I have two inductively defined operations:
$\text{bin}$
base case:
If $p$ is a propositional letter, then $\text{bin}(p) = 0$
inductive step
$\text{bin}(\neg \phi) = \text{bin} (\phi)$
$\text{bin}(\phi \wedge \psi) = \text{bin}(\phi) + \text{bin}(\psi) + 1$
$\text{bin}(\phi \vee \psi) = \text{bin}(\phi) + \text{bin}(\psi) + 1$
$\text{bin}(\phi \rightarrow \psi) = \text{bin}(\phi) + \text{bin}(\psi) + 1$
$\text{bin}(\phi \leftrightarrow \psi) = \text{bin}(\phi) + \text{bin}(\psi) + 1$
$S$, which is defined as
$S(p) = \emptyset$
$S(\neg \phi) = S(\phi)$
$S(\phi \square \psi) = S(\phi) \cup S(\psi) \cup \{\phi, \psi\}$ where $\square$ can be $\wedge, \vee, \rightarrow or\leftrightarrow$
The inductive proof I have to give: Let bin($\phi$) be equal to the number of binary connectives in $\phi$, and |V| the number of elements of the set V.
Prove with induction that the following inequality holds for every propositional formula $\phi$: |S($\phi$)| $\leq$ 2 $\cdot$ bin($\phi$).

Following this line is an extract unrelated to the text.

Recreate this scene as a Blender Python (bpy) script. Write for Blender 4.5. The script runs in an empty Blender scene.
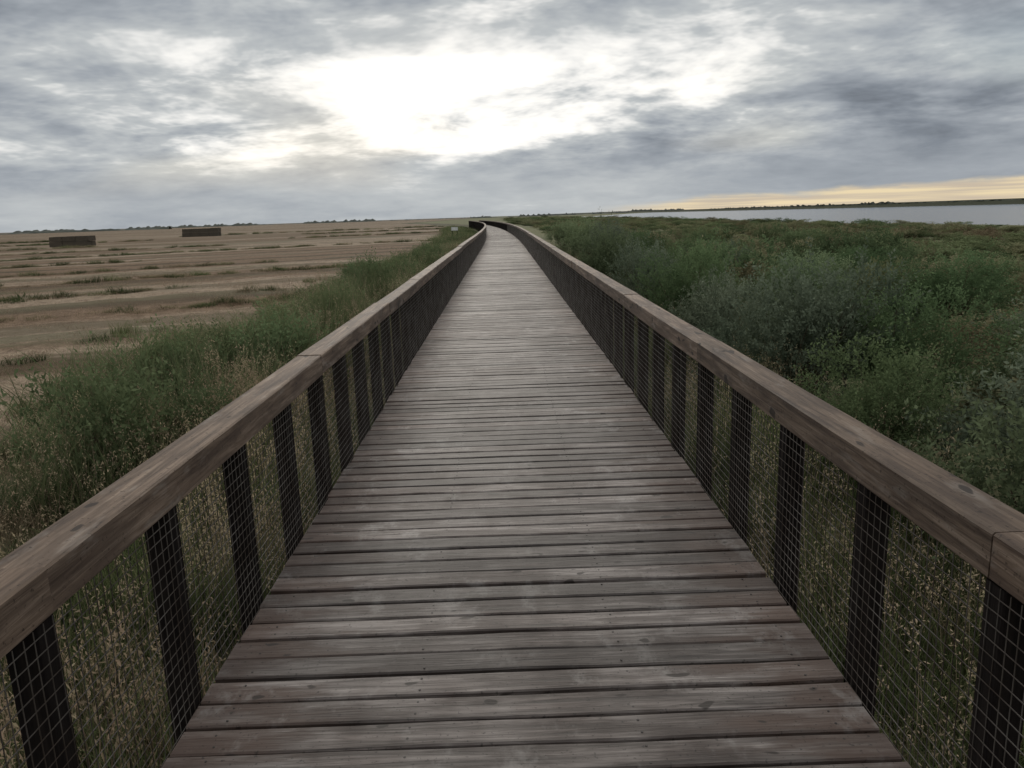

For the base case, I have the following:
Base case:
If $\phi$ is an atomic propositional formula, then bin($\phi$) = 0 and |S($\phi$)| = |$\emptyset$| = 0, and so |S($\phi$)| $\leq$ 2 $\cdot$ bin($\phi$) holds.
Inductive step:
I have no idea how to tackle this, but I have to prove for negation and for the binary connectives.
I would say I would start with:
"Assume the inductive hypothesis is true, i.e., |S($\phi$)| $\leq$ 2 $\cdot$ bin($\phi$) is true", or, maybe better, "Assume the property holds for formulas $\phi$ and $\psi$"
Then, case negation: S($\neg \phi$) = S($ \phi$) and bin($\neg \phi$) = bin($ \phi$), and therefor the property holds for $\neg \phi$
Then, case conjunction: bin($\phi \wedge \psi$) = bin($\phi$) + bin($\psi$) + 1, and S($\phi \wedge \psi$) = S($\phi$) $\cup$ S($\psi$) $\cup$ {$\phi$, $\psi$}.
Now, what I think I see is that with the operation bin 1 gets added, and with S *two* elements are added to the set. I just don't know how to formulate this nicely.